REQUIREMENTS:
Up to and including the line that contains "SC.camera = cam", write out each line of the material from its first line, exactly.

SUPPLIED INFORMATION:

# # #

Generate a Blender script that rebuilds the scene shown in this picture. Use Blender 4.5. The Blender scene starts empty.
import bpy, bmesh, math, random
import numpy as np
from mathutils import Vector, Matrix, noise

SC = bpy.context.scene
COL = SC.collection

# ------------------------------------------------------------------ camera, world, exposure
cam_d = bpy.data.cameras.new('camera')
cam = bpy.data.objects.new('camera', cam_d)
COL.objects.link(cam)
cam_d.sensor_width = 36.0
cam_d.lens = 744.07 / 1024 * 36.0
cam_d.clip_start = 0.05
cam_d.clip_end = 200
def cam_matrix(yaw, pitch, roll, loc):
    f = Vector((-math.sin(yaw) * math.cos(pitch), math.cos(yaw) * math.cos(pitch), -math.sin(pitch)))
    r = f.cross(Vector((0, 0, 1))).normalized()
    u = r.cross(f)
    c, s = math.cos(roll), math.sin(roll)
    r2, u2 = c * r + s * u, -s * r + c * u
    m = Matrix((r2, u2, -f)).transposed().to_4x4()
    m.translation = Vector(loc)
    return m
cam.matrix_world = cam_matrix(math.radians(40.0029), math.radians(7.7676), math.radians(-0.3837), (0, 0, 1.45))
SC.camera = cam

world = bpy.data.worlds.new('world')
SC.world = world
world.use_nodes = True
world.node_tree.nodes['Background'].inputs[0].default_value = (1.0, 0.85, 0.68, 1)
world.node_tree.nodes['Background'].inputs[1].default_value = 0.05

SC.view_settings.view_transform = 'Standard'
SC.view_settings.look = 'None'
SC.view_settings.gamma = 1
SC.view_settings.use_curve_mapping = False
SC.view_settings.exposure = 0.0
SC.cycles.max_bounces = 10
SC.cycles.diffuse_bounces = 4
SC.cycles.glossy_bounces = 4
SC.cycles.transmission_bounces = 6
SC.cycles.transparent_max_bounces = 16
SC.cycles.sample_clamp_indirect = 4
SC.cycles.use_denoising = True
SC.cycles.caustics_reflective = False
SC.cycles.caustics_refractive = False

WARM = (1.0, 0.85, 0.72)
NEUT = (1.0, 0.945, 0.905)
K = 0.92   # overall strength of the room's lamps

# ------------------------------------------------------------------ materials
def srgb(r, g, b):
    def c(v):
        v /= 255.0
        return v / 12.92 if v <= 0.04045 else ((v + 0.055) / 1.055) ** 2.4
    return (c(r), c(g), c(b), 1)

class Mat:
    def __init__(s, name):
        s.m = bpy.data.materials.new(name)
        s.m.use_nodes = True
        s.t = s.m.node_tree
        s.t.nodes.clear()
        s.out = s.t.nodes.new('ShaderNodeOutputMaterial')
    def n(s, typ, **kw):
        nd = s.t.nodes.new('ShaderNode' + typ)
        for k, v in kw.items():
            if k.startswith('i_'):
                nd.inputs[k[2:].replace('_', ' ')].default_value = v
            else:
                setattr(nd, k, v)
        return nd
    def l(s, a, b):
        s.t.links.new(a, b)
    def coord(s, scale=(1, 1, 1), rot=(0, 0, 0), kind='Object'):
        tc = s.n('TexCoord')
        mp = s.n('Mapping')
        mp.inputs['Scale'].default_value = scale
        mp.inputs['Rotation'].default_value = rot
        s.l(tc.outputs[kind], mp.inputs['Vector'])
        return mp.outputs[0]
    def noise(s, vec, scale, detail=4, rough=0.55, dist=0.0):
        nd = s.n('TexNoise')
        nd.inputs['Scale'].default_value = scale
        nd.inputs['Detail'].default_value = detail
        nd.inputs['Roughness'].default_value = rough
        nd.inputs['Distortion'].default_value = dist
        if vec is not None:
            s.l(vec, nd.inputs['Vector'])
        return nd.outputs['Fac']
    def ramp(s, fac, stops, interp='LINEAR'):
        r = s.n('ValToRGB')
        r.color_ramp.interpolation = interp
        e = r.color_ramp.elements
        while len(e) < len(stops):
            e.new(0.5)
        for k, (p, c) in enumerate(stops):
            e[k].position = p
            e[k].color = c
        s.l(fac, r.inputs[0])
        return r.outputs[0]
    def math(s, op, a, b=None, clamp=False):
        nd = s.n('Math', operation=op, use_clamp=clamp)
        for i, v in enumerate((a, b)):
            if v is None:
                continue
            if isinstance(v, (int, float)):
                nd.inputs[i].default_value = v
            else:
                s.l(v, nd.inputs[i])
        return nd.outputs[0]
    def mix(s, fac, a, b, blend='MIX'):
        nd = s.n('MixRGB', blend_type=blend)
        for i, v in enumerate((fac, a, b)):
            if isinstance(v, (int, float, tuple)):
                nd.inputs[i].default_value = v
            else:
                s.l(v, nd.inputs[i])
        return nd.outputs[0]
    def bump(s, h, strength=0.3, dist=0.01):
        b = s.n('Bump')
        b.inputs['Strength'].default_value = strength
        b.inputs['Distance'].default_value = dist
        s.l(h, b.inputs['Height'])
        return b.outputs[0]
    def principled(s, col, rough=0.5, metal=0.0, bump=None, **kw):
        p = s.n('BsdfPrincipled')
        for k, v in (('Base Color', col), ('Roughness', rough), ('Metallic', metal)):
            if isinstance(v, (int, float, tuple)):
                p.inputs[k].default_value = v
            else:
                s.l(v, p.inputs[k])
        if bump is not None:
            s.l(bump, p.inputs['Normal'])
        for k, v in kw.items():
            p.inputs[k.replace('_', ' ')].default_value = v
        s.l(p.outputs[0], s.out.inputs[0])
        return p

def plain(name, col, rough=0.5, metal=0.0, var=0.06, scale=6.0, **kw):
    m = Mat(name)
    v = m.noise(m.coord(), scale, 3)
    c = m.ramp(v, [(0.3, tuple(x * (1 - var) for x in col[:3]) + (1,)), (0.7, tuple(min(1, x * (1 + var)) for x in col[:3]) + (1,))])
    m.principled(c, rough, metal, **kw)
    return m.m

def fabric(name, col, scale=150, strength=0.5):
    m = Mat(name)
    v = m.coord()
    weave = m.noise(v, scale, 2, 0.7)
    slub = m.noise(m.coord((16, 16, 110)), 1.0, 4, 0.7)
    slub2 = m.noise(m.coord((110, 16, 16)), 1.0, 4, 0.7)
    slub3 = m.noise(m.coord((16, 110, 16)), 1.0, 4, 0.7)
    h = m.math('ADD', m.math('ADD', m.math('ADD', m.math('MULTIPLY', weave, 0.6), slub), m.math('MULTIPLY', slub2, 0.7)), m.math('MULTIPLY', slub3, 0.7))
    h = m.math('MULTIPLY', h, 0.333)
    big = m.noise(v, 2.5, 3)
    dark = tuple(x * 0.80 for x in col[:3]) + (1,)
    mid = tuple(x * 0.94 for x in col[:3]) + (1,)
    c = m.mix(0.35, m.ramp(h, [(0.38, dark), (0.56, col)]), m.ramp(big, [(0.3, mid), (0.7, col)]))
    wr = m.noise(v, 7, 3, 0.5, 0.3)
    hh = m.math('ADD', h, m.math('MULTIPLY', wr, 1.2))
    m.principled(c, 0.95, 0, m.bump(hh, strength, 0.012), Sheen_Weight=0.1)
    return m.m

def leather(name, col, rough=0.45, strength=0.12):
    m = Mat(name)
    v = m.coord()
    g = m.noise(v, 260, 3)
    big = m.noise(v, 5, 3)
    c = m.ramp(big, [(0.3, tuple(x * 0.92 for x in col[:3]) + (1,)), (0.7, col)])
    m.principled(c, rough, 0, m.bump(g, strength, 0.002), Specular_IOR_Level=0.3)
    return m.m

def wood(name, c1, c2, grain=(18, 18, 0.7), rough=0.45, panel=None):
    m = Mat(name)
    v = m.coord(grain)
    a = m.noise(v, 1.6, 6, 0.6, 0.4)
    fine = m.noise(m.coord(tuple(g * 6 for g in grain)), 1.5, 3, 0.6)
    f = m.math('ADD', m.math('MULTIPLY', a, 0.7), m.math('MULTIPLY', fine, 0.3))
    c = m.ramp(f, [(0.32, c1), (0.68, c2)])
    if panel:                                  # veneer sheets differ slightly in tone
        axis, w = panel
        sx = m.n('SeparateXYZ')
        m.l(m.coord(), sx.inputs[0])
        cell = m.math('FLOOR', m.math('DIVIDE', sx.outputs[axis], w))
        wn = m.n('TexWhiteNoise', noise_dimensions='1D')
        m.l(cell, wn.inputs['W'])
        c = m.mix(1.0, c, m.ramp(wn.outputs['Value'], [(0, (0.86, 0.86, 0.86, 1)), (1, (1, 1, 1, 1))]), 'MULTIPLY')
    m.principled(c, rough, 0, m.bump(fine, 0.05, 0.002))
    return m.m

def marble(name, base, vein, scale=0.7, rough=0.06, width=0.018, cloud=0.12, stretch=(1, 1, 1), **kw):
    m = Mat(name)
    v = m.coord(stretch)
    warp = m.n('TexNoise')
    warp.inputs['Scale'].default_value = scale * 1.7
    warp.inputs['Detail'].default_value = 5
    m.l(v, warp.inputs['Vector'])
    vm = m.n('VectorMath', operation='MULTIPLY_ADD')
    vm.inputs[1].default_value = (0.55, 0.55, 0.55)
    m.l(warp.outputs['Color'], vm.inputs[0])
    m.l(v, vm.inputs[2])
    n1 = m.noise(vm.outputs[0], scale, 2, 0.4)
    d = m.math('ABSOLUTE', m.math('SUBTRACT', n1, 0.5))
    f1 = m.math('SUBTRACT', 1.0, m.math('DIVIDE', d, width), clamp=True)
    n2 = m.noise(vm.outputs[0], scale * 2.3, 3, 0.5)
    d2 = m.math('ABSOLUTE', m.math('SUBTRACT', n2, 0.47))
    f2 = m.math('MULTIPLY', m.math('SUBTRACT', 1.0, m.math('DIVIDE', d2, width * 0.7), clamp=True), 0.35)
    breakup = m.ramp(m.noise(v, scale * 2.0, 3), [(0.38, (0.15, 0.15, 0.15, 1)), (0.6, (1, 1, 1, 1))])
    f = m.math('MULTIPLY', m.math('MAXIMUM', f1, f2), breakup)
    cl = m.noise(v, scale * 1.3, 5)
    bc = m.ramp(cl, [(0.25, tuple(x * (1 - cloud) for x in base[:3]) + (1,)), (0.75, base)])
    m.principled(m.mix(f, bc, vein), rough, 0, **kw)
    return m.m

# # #

WRITTEN ANSWER:
Generate a Blender script that rebuilds the scene shown in this picture. Use Blender 4.5. The Blender scene starts empty.
import bpy, bmesh, math, random
import numpy as np
from mathutils import Vector, Matrix, noise

SC = bpy.context.scene
COL = SC.collection

# ------------------------------------------------------------------ camera, world, exposure
cam_d = bpy.data.cameras.new('camera')
cam = bpy.data.objects.new('camera', cam_d)
COL.objects.link(cam)
cam_d.sensor_width = 36.0
cam_d.lens = 744.07 / 1024 * 36.0
cam_d.clip_start = 0.05
cam_d.clip_end = 200
def cam_matrix(yaw, pitch, roll, loc):
    f = Vector((-math.sin(yaw) * math.cos(pitch), math.cos(yaw) * math.cos(pitch), -math.sin(pitch)))
    r = f.cross(Vector((0, 0, 1))).normalized()
    u = r.cross(f)
    c, s = math.cos(roll), math.sin(roll)
    r2, u2 = c * r + s * u, -s * r + c * u
    m = Matrix((r2, u2, -f)).transposed().to_4x4()
    m.translation = Vector(loc)
    return m
cam.matrix_world = cam_matrix(math.radians(40.0029), math.radians(7.7676), math.radians(-0.3837), (0, 0, 1.45))
SC.camera = cam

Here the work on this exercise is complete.